The infantry regiment in which I was a private retired to Arlington, about the first of September, from the front line of the troops around Washington, and found that wonderful organization of volunteers west of the Potomac, plastic under McClellan's skillful hand, in the full bloom of its evolution. Cushing entered into the spirit of soldier-making and of earthwork construction, and his labors were of acknowledged value. But what McClellan was competent to do was soon done. The great review at Bailey's Cross Roads was a source of astonishment to the expert spectators from other nations who observed the accuracy of its military movements and the excellent bearing of the 70,000 men who might easily have marched to Centerville the next day and squelched the Virginia section of the rebellion with not a hundredth part of the effort that was required for that purpose in the years following.
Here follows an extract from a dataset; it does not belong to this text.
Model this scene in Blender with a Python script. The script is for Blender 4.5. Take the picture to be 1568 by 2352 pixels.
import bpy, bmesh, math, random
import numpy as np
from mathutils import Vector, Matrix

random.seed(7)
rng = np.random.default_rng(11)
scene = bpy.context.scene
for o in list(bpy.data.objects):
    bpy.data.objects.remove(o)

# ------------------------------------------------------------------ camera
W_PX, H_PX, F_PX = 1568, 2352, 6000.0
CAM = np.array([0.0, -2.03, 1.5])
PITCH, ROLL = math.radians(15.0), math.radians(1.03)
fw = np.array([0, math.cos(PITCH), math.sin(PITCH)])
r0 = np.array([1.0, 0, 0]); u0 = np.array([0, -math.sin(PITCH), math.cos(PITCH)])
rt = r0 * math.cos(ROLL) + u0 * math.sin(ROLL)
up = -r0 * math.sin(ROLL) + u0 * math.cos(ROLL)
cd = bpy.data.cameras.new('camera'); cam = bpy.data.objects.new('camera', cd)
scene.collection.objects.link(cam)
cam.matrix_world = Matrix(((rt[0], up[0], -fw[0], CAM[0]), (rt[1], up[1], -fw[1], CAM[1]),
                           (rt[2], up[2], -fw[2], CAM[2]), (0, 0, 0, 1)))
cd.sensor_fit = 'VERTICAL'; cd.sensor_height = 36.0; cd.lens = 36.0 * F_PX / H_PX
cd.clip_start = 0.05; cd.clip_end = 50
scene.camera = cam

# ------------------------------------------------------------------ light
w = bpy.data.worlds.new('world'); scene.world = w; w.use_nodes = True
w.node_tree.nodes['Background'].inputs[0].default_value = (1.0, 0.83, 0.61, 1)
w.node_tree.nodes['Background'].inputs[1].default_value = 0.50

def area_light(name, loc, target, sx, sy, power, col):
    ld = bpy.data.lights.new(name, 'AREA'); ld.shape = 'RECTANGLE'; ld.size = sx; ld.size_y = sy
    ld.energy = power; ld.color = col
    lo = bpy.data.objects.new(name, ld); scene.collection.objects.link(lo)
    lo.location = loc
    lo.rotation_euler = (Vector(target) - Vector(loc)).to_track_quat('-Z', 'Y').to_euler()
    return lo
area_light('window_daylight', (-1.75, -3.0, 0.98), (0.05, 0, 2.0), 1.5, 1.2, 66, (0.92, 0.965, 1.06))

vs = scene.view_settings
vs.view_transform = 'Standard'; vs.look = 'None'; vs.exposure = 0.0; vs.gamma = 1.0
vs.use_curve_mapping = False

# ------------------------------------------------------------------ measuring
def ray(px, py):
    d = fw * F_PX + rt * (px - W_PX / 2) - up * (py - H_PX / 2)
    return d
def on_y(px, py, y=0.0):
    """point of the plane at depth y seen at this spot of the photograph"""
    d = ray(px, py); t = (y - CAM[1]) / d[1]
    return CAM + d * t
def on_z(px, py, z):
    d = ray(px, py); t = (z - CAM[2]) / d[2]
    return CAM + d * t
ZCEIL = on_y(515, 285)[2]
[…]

It must have been with a heavy heart that Alonzo Cushing, always longing for effective action, saw the splendid opportunities of the winter of 1861 squandered in useless delays.
Although he made no complaint, the experience of Howard during 1861 afforded ground for greater personal vexation. He had raised a company from among the newspaper men of Chicago. They had elected him captain, but for some reason their services were not accepted by the Illinois state authorities, and he reluctantly resumed his regular work, pursuing it until he could no longer resist the call of his country to the field. He therefore enlisted (March 24, 1862) as a private soldier in Battery B, First Illinois Artillery, in which he afterwards served faithfully and with as much credit as a private is usually thought entitled to, through several strenuous campaigns, including the operations about Vicksburg. There can be no reasonable doubt that his services as a private would furnish material for a story of interest and instruction; but no record of them is attainable, and the outline of his military life must here be postponed until after the earlier notable achievements of his younger brothers shall have been narrated.
With William, events were shaping themselves as he desired, except that the fighting was not quite as plentiful as he wished. On November 22, 1861, eighteen days after his eighteenth birthday anniversary, he wrote to his cousin Mary (at East Troy, Wisconsin, then recently married to Mr. C. W. Smith), from the "Cambridge," a lively account of an expedition into the Rappahannock River to cut out a vessel loaded with wheat, which was burned on being found hard and fast on shore. Returning, the boat was bombarded by cannon and musketry along the river bank. Of the concluding scenes of this expedition, he gives the following account:
The Southerners had stationed a company of their riflemen in a house, and watching them I fired canister till I had for the time silenced their great gun. I then threw a thirty-pound shell which burst directly in the house, tearing it in pieces, and as I afterwards learned, killing and wounding some twenty-five men. This dis-heartened the rebels, and a few more rounds from the gun and the rifles finished the work, and we quietly steamed down the river to the ship. * * * Of course I was glad to learn that I had been mentioned with credit in the official dispatch to the Navy department.
There was nothing else that winter in the way of adventure of his own that he thought worth mention; but he was a spectator (March 9, 1862), of the battle in Hampton Roads between the "Monitor" and the "Merrimac," wherein the destiny of wooden ships was settled for all time.
Alonzo was prone, with the anonymous poet, to,
Count that day lost whose low-descending sun
Saw at his hands no worthy action done.
The test of worthiness with him was usefulness to the Union cause. So when the defenses of the capital were completed, he took up the duties (January 21, 1862) of ordnance officer for the Second Corps, at General Sumner's headquarters—until the return, in March, of the Army of the Potomac from its fruitless promenade to Centerville, and to the vacant quarters of the Confederate army there. On March 21 he was commanded to act as an aid-de-camp to Sumner, in charge of topographical work, which was considered particularly important in the operations at Yorktown. This lasted from April 5 to May 4, when it was again discovered that the Confederates had declined to wait for the annihilation prepared for them if they would delay moving until McClellan should get all his parallels in shape according to Vauban, or whomever the authority on earthworks then in vogue may have been.